For Lou Clark, life after Will Traynor means learning to fall in love again, with all the risks that brings. But here Jojo Moyes gives us two families, as real as our own, whose joys and sorrows will touch you deeply, and where both changes and surprises await.

Overall rate: ★★★☆☆ 

Favourite excerpt from the book: 'Life is short, right? We both know that. Well, what if you're my chance? What if you are the thing that's actually going to make me happiest?'

Me Before You had been a good reading experience to me, and I was hoping for the same thing with After You. Sadly to say, I pretty much had a hard time finishing this one. I felt forced to complete the book, and at some point I just to hurl the book away and scream at the fiction people in the story. But I was desperate to know the ending, I wanted to see Lou get her real happiness. I mean, yes she was happy, but then Will decided to end his life. I'll never forgive him for dying. Oh yes who cares if he's just a fictional character I'm still pissed

I had absolutely no expectation for After You. I didn't read even the synopsis or any reviews for the book. All I know is that Lou must have some kind of an end to the grief that Will had left behind. The ending of Me Before You seemed to say that Lou was leading a good life after Will, she even went to Paris for goodness sake! But no, after several months (was it?) the grief started eating her again and there she went, back down to a sad depressed state. I admit that I've never had an experience of losing a person that I loved, possibly only the experience of dying cats and an old friend dying at a very young age. Other than that, I have absolutely no experience of handling grief. I know this makes me a person who shouldn't judge, but I can't help but be judgmental whenever I read books related to people who can't move on.

Life goes on. People come and go. People... die. I know it will be hard to move on, yes, I can't imagine losing someone important in life, suddenly the world is missing from their voices and actions. Of course it's going to be hard for everyone. But ruining your own life and becoming a walking ball of sadness is not something worth to do. I'm not sure what I'm trying to say, but After You is filled too much with Lou thinking about Will (Will this, Will that) that it started to get maddening. Don't let me start of how Lily ended up crashing into Lou's life.

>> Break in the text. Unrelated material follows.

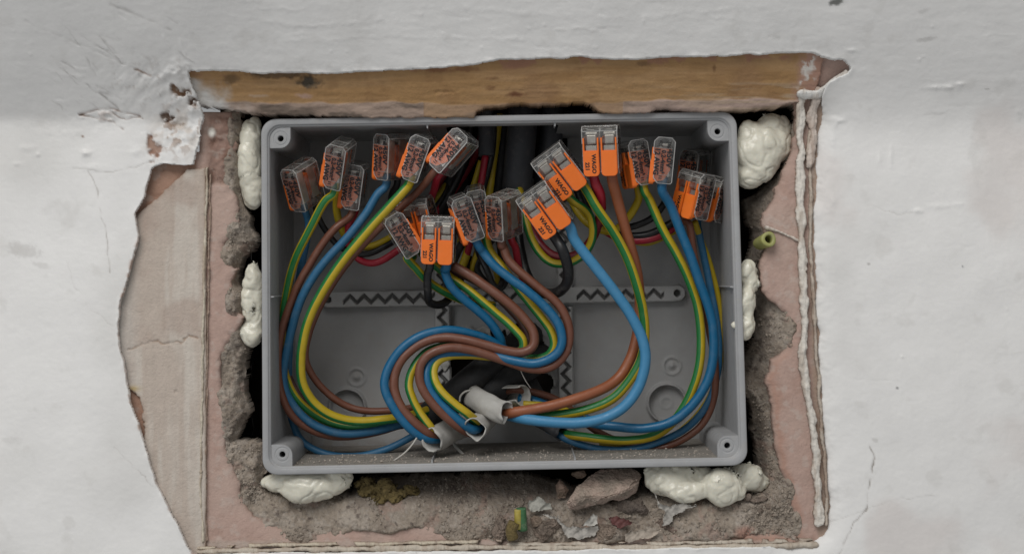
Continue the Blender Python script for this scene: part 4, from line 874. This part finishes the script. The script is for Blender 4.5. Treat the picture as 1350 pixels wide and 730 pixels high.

Lily, the long-lost-suddenly-emerging daughter of Will Traynor. Who would have thought we would be fed with yet another maddening person? She has her own charms of course, I would give that, but almost eighty percent of her existence just boiled me. Like Treena said (and what I will absolutely agree upon), Lily was not Lou's responsibility. But hey, Lou always thought about fixing and helping others, just not on herself. I mean, I do feel sorry for what Lily had to experience, what she went through with all her broken family and shits, but was it necessary for her to be rude? I'm not the nicest person on earth, sure, but I don't think I could ever tolerate that level of rudeness. Not even in books.

Other than Lily's unexpected appearance, it's good that Lou was welcomed back into her family. After falling off from the rooftop of her flat, though. At least it lead her to be with Sam. Sam was like one of the reasons I kept reading After You. Even Lou pissed me off (with her rejecting to get the job at New York at first because she "needed" to take care of Lily), but Sam was just a real nice man that I wanted to know what will happen to him. This might sound weird, but thank goodness he was shot and thank goodness Lou was there even when it meant violating the rules. Sam was shot, but they both found that they need each other then. And Lily was happy with her newly found family. And Lou decided to go to New York for the job. Bam, everyone's happy!

Thank you, Jojo Moyes. Thank you for the torturing experience. Me Before You would have been good as a stand alone novel, but After You was a great closure for Lou. She got to move on, finally, and properly.